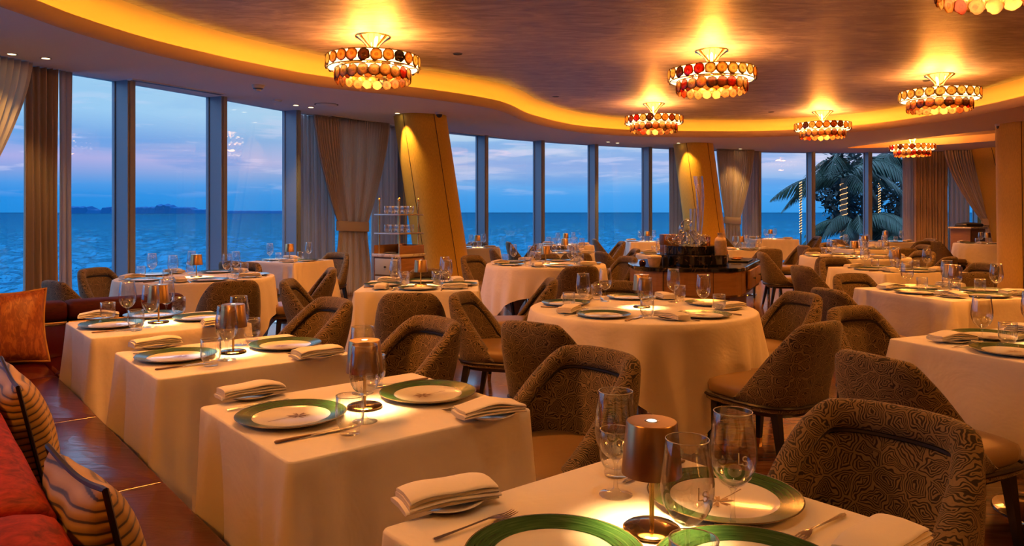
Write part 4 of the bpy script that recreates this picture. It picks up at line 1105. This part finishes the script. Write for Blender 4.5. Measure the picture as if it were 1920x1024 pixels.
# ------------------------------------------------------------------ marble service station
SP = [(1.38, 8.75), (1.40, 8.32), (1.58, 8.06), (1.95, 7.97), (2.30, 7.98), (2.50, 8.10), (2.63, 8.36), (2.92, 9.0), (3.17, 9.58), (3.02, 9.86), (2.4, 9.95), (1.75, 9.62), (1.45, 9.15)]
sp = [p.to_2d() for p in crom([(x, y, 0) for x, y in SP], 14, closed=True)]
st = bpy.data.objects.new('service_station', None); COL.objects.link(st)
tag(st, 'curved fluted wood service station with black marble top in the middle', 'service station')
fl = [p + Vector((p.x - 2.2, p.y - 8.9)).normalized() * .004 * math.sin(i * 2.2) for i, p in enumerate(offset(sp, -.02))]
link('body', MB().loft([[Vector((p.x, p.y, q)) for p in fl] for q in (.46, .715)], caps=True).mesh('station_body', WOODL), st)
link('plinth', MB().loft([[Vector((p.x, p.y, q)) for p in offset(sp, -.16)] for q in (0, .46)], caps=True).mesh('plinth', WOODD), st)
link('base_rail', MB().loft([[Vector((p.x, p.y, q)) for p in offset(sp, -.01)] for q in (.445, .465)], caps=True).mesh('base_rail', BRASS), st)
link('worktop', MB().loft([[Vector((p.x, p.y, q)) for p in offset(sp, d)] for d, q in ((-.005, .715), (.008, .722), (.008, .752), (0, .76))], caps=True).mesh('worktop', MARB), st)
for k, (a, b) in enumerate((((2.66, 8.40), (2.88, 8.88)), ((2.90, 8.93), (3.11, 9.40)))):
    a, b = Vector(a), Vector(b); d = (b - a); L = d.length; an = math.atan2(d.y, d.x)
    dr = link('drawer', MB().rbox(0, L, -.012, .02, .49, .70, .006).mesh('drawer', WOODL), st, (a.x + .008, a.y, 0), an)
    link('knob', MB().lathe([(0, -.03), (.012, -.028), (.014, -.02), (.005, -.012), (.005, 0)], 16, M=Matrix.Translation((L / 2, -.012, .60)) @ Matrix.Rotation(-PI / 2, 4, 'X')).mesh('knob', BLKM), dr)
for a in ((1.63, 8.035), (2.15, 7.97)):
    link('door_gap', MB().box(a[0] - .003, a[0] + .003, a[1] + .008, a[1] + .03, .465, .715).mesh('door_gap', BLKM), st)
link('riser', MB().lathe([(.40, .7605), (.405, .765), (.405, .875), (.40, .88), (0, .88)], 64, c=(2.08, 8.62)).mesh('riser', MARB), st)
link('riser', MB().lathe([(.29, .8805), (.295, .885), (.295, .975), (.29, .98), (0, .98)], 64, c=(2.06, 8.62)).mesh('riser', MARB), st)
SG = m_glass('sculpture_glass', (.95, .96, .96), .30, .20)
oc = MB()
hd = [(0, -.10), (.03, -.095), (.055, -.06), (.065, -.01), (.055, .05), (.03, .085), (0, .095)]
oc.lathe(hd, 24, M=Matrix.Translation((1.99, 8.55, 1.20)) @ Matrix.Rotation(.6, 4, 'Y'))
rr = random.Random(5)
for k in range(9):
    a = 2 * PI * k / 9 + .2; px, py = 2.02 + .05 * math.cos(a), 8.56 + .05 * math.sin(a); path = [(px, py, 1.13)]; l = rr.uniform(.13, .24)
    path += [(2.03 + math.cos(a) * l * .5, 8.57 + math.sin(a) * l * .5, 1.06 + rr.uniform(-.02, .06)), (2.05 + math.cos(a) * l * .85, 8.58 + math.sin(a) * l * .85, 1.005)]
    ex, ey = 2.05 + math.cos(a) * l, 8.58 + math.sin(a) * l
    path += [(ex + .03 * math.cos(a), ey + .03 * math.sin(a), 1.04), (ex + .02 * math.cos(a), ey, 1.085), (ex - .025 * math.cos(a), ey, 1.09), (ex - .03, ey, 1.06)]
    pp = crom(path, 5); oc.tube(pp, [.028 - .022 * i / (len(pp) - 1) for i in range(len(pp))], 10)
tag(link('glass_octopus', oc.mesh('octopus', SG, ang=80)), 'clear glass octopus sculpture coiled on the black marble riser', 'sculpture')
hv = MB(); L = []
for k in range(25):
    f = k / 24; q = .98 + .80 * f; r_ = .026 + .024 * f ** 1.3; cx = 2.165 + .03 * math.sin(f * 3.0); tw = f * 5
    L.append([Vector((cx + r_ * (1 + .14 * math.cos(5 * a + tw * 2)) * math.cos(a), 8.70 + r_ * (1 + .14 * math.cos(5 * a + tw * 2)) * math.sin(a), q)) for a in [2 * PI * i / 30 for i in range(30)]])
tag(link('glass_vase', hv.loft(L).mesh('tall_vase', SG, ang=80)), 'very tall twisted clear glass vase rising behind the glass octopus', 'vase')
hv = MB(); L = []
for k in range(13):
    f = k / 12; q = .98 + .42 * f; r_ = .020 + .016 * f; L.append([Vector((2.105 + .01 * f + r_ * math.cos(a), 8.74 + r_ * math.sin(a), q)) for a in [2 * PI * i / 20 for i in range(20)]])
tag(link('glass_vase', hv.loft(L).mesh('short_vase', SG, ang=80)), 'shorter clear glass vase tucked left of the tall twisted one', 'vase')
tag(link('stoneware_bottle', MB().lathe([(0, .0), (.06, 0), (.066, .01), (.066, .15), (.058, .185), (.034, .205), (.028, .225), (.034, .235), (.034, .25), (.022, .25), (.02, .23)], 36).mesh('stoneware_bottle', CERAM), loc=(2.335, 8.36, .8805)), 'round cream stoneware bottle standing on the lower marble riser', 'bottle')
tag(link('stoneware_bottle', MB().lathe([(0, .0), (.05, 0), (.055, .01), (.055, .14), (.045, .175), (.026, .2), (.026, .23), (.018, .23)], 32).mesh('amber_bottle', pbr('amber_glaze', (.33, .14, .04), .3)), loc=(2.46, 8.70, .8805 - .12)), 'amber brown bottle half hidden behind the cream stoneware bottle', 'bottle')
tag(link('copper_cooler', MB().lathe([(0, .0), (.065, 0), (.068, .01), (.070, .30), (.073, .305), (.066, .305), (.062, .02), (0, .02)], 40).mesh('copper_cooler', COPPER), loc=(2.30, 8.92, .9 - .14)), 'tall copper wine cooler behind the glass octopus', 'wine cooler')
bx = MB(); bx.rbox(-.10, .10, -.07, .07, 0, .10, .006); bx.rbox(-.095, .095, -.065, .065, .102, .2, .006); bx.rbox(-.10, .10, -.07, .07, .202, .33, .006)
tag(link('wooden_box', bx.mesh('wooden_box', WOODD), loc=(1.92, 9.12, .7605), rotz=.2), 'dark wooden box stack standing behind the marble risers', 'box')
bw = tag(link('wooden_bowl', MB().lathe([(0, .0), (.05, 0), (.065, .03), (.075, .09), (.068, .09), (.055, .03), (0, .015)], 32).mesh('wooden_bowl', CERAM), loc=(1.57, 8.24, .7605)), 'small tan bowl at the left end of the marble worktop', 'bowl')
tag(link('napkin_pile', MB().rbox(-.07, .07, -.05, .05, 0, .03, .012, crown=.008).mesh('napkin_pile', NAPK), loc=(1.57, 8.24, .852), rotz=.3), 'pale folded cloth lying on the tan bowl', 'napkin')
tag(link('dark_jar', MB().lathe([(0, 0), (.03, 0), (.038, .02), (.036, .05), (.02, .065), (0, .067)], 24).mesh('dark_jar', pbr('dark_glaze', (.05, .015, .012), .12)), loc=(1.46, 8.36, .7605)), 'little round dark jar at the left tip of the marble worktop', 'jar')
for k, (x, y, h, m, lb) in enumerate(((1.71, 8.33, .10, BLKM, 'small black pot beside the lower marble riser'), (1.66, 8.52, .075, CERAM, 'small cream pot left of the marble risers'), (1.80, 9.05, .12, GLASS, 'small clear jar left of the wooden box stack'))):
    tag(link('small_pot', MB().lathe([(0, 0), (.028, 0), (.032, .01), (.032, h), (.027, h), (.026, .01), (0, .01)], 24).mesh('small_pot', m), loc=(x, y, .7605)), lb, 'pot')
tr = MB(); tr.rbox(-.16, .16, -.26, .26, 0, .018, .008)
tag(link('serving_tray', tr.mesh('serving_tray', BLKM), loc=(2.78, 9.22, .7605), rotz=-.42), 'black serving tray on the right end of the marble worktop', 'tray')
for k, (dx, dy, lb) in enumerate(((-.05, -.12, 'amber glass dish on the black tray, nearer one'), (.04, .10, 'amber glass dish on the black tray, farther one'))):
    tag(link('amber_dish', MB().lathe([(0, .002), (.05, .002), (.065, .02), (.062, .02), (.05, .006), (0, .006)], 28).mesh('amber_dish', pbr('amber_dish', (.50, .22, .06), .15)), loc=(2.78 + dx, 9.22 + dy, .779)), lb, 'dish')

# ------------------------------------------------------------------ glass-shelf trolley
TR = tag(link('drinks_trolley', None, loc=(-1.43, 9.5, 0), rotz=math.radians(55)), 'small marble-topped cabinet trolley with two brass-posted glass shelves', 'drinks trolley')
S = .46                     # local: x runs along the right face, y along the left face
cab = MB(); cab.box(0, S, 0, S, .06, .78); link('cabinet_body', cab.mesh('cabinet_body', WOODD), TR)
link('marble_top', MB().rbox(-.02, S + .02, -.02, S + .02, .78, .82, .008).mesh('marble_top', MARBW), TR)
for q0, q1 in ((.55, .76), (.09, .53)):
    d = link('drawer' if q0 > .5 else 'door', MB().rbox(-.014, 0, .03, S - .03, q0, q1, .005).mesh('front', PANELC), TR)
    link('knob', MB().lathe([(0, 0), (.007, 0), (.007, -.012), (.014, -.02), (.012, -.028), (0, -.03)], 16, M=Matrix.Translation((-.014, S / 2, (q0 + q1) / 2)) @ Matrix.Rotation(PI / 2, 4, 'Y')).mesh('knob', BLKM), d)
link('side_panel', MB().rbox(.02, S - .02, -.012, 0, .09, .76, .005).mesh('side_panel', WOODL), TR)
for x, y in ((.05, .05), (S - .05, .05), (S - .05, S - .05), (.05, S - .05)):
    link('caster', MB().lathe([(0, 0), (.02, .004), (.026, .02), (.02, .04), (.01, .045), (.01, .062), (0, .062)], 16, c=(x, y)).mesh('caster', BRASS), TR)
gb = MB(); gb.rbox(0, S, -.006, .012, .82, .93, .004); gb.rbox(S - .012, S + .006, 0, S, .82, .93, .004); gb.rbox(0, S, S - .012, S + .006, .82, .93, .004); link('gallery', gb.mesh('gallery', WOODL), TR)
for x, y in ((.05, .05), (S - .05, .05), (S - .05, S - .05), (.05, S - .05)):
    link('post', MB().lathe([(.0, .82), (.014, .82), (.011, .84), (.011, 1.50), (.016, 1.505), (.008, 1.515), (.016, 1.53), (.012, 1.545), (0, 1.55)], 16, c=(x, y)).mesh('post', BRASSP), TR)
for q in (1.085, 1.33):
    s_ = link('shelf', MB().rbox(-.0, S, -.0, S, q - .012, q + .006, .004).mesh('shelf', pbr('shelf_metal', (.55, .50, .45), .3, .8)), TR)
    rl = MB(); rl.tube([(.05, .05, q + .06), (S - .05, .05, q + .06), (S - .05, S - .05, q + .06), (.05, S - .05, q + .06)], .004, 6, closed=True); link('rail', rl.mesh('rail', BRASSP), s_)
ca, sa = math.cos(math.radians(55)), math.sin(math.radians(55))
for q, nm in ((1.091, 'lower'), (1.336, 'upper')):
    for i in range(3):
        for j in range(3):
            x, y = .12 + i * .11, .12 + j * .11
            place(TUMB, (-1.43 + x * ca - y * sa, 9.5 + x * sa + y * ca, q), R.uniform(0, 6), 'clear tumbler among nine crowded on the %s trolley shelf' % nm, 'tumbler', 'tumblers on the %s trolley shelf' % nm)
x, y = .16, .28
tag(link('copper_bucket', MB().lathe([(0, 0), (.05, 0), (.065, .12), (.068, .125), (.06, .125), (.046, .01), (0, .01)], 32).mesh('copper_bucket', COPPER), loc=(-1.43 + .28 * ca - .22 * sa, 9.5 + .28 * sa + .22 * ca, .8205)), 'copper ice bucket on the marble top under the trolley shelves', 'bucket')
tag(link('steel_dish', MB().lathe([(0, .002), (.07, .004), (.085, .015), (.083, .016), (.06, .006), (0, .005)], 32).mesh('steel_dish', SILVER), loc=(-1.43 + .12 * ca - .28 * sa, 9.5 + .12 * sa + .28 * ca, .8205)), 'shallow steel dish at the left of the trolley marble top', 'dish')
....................
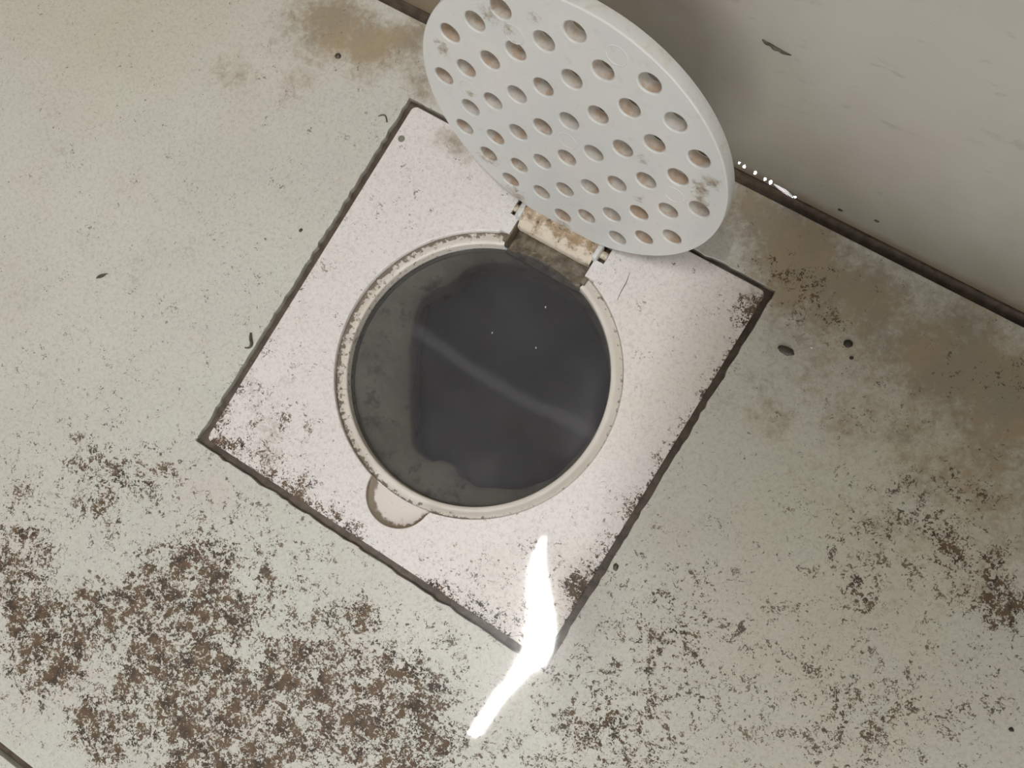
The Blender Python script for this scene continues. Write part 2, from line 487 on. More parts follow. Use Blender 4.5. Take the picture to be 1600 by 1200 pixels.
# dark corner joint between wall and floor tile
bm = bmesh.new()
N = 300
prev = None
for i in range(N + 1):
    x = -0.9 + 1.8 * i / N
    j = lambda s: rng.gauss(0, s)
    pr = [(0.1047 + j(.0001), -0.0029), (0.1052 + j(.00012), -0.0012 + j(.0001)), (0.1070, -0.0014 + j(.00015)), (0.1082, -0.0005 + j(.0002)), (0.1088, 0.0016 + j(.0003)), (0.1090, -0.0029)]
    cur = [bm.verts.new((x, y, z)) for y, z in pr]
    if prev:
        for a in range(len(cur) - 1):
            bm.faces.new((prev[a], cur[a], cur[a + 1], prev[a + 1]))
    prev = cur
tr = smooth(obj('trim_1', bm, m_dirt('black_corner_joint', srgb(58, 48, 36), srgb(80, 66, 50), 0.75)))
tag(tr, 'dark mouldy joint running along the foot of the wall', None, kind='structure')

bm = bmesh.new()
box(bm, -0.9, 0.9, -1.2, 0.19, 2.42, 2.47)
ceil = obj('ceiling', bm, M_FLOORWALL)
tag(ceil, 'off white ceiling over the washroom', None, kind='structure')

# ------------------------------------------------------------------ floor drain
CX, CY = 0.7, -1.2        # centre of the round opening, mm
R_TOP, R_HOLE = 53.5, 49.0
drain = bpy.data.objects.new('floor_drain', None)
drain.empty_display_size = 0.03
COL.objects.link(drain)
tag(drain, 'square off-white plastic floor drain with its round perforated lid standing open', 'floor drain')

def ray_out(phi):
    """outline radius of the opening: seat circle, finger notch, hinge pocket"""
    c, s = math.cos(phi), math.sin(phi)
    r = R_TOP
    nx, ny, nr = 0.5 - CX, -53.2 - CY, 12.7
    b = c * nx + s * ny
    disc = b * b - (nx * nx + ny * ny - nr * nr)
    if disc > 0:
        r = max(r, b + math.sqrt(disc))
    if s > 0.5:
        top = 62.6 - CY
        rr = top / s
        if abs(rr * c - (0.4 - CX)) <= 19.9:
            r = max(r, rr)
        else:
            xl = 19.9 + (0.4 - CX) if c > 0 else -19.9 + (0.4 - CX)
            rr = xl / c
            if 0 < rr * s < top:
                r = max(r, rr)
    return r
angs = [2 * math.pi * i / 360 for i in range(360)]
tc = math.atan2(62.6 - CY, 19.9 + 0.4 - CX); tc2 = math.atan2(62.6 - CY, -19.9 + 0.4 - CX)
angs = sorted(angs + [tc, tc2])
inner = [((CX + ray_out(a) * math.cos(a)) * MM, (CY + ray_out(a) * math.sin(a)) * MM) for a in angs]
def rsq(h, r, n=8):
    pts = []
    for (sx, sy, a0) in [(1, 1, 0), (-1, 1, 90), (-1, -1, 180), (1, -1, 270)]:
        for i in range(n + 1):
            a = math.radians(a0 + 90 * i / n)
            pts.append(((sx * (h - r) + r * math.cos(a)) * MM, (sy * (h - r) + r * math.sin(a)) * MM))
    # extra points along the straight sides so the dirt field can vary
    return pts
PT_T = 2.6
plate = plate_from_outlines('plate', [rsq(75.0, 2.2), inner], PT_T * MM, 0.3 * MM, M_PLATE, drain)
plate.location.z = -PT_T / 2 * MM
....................
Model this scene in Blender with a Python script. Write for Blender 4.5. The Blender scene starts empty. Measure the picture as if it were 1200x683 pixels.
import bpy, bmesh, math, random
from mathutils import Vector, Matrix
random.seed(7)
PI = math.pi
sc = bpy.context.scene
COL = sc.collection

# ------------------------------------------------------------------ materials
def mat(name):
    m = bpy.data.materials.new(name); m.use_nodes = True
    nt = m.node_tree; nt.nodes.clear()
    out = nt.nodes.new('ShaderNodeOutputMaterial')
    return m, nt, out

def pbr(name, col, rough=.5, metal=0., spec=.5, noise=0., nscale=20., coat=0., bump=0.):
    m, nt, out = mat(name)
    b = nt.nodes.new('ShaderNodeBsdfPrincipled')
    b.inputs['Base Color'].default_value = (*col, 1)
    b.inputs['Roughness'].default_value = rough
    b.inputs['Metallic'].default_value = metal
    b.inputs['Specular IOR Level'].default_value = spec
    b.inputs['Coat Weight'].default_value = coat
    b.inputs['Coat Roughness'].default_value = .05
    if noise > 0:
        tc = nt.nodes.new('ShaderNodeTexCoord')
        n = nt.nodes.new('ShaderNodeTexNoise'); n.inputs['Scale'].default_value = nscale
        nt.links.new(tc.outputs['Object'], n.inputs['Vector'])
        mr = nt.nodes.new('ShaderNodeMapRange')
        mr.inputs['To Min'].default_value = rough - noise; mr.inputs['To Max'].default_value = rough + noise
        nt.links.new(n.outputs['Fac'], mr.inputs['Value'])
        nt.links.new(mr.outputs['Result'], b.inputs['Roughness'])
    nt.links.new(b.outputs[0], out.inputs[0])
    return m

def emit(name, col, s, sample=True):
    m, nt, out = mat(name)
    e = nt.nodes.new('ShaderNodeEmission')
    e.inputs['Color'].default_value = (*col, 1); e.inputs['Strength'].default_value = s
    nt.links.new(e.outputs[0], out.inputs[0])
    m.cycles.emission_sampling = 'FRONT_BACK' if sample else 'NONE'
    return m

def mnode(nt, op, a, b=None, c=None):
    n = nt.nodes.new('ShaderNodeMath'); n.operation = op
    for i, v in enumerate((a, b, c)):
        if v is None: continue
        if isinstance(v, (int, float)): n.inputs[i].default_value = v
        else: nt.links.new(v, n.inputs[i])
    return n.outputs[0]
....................
## Problem requirements
Copy out precisely the lines that begin at the line containing "The Blender Python" and end at the line containing "tag(drain, 'square off-white", including both; write nothing else.

## Response
The Blender Python script for this scene continues. Write part 2, from line 487 on. More parts follow. Use Blender 4.5. Take the picture to be 1600 by 1200 pixels.
# dark corner joint between wall and floor tile
bm = bmesh.new()
N = 300
prev = None
for i in range(N + 1):
    x = -0.9 + 1.8 * i / N
    j = lambda s: rng.gauss(0, s)
    pr = [(0.1047 + j(.0001), -0.0029), (0.1052 + j(.00012), -0.0012 + j(.0001)), (0.1070, -0.0014 + j(.00015)), (0.1082, -0.0005 + j(.0002)), (0.1088, 0.0016 + j(.0003)), (0.1090, -0.0029)]
    cur = [bm.verts.new((x, y, z)) for y, z in pr]
    if prev:
        for a in range(len(cur) - 1):
            bm.faces.new((prev[a], cur[a], cur[a + 1], prev[a + 1]))
    prev = cur
tr = smooth(obj('trim_1', bm, m_dirt('black_corner_joint', srgb(58, 48, 36), srgb(80, 66, 50), 0.75)))
tag(tr, 'dark mouldy joint running along the foot of the wall', None, kind='structure')

bm = bmesh.new()
box(bm, -0.9, 0.9, -1.2, 0.19, 2.42, 2.47)
ceil = obj('ceiling', bm, M_FLOORWALL)
tag(ceil, 'off white ceiling over the washroom', None, kind='structure')

# ------------------------------------------------------------------ floor drain
CX, CY = 0.7, -1.2        # centre of the round opening, mm
R_TOP, R_HOLE = 53.5, 49.0
drain = bpy.data.objects.new('floor_drain', None)
drain.empty_display_size = 0.03
COL.objects.link(drain)
tag(drain, 'square off-white plastic floor drain with its round perforated lid standing open', 'floor drain')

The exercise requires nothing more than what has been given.